Don’t just take the fork in the road; take the hard one.
When I went to college, I chose one far away from home where I knew absolutely no one. Even more important, no one knew me.
I grew up spending a lot of time with my father’s side of the family, a large Irish-Catholic family where cousins, aunts, and uncles numbered well into the double digits. Regardless of my personality, ambitions, or flaws, I already had a lifetime of expectations that came simply from being born. I wanted to start fresh, in an environment with few assumptions about who or what I was supposed to be.
It sucked.
I did, however, eventually make some great friends (some lifelong). It taught me how to survive and adapt in a situation where I had exactly nothing going for me. Most important, it taught me the value of going where no one knows your name so that you are free to reinvent yourself instead of having to be the person others see you as.
I’ve kept this habit as I’ve gotten older. I am forever landing in situations where I am in way over my head, where I know almost no one or nothing, and where I have to figure it out as I go along (the old joke of building the airplane while flying it) while striving to create a better version of myself.

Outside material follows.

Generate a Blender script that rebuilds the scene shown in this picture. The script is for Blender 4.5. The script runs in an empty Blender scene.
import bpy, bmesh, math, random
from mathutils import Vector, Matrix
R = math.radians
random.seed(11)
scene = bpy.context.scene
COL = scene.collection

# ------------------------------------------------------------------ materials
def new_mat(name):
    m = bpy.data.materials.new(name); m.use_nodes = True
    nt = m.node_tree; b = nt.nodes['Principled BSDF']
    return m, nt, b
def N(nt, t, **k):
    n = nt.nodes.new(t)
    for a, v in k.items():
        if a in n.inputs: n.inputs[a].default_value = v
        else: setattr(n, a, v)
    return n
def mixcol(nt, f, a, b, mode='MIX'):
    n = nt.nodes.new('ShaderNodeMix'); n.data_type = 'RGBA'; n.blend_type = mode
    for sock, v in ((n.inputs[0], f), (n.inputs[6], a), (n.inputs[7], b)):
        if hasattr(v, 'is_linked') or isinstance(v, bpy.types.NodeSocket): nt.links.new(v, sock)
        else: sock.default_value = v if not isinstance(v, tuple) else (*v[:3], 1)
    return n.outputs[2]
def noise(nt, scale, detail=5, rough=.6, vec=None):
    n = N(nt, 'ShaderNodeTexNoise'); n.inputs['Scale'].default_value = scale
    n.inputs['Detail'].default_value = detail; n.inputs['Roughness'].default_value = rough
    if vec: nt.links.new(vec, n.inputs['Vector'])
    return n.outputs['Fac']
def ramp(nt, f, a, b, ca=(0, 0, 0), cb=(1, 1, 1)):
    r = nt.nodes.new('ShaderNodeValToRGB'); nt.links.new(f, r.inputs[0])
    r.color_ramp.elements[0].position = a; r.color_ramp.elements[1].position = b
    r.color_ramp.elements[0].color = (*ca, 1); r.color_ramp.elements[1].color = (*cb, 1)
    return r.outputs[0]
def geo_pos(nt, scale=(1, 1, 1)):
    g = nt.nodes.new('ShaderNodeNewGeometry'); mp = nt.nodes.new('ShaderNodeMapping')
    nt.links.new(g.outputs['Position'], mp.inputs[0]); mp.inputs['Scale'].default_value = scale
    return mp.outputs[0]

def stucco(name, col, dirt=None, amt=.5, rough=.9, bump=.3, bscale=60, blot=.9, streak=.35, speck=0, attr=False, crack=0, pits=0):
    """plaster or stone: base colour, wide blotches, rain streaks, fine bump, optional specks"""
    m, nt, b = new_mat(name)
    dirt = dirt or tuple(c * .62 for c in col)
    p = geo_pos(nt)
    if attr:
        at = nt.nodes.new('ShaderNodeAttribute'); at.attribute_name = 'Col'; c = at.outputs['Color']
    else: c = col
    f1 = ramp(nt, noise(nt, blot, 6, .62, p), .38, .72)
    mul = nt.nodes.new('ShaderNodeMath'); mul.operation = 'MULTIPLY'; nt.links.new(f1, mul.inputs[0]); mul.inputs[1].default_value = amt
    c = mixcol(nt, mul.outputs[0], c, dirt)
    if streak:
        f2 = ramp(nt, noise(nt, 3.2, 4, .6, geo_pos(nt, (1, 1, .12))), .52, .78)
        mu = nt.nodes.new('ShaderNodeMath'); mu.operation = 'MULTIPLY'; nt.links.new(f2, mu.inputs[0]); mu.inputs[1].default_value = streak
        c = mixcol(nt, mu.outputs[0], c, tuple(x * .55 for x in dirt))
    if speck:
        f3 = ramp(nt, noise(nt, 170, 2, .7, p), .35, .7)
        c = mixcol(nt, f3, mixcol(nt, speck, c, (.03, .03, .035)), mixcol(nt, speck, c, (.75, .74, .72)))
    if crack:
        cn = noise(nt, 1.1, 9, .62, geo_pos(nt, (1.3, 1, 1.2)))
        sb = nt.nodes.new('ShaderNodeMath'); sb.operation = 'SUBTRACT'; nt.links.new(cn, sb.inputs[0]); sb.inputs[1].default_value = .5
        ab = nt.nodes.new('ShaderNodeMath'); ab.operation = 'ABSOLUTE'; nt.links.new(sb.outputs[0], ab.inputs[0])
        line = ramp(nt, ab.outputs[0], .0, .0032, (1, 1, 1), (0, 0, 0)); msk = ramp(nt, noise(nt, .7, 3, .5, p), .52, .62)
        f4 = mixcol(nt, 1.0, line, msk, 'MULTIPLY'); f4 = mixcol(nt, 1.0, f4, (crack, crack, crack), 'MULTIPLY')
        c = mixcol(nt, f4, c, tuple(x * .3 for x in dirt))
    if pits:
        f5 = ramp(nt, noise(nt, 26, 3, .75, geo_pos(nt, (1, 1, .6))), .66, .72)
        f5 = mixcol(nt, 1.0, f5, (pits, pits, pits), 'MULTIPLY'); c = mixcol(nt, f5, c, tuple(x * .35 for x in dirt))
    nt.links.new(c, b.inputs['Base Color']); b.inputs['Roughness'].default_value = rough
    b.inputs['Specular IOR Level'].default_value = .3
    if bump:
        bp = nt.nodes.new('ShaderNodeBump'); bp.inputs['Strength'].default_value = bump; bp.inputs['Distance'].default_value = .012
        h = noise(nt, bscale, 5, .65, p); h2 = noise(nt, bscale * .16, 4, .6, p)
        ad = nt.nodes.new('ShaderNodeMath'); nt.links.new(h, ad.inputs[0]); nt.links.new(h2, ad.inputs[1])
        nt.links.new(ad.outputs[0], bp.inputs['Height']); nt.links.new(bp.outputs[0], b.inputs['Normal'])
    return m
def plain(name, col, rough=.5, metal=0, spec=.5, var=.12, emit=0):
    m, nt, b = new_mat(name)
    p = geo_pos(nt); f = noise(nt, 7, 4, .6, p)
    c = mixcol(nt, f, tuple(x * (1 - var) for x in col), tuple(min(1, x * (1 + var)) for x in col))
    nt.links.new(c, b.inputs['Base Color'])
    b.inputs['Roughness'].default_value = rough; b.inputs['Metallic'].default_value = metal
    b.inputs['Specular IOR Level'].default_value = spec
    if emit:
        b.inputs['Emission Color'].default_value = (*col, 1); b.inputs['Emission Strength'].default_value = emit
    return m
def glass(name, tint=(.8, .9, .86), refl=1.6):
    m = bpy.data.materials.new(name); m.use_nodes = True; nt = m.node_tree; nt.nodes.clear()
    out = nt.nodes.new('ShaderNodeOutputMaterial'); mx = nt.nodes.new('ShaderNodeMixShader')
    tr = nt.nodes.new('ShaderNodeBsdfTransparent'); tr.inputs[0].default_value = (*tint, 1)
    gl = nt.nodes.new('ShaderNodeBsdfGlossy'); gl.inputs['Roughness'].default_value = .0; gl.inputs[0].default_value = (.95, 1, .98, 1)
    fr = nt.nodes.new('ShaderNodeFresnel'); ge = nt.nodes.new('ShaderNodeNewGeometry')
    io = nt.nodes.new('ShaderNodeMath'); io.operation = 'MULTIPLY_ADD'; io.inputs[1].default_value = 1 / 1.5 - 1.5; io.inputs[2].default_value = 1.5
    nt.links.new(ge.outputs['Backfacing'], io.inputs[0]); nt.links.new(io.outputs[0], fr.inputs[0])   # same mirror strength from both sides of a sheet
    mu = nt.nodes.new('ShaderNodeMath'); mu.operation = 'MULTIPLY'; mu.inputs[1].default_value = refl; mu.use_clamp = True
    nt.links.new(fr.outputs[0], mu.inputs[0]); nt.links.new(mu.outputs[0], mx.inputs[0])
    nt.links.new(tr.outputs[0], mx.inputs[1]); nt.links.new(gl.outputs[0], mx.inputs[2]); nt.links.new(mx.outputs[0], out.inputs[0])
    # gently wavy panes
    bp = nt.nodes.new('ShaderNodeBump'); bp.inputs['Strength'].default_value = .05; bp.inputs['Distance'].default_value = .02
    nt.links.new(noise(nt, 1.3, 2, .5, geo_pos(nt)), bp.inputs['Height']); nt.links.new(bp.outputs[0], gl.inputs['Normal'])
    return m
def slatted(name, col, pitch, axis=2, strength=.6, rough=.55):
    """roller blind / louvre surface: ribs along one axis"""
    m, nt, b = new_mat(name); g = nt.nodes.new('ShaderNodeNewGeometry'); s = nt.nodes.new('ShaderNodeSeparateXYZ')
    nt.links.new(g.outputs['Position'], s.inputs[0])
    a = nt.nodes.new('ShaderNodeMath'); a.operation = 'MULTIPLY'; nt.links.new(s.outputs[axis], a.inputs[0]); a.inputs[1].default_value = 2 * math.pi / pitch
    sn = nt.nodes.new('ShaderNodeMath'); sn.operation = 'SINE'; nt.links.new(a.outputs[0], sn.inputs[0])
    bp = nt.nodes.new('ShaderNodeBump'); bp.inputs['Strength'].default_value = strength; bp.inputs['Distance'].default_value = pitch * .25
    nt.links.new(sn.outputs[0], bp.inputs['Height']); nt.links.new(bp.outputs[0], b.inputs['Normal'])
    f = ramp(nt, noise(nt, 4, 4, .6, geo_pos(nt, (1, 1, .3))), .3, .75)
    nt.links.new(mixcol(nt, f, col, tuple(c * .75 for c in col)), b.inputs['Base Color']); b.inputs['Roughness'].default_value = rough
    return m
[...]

I started my professional career at SAP in my 20s and stayed there for years, but eventually decided to leave for IBM, where I could start fresh with a new challenge. I left IBM to lead a large-scale marketing transformation at an information services firm, an industry I knew nothing about, before taking on my own business and returning to work with SAP. I came back into the SAP ecosystem in a completely different capacity. Like so many professionals before me, I found it easier to leave and come back than to stay on the same track.
Although I didn’t realize it at the time, I was following in the footsteps of the successful women we’re profiling here. Perhaps the most important thing you can do to rapidly succeed in business as a woman is to continually take the jobs, roles, responsibilities, and projects that scare the hell out of you.
“The professional loves her work. She is invested in it wholeheartedly. But she does not forget that the work is not her.”
—Steven Pressfield
As I said in my dissertation, “increased self-confidence came from continual personal development.” Our overachievers continually pushed themselves out of their comfort zones and into areas where they had little demonstrable competence—only a demonstrable capability to perform.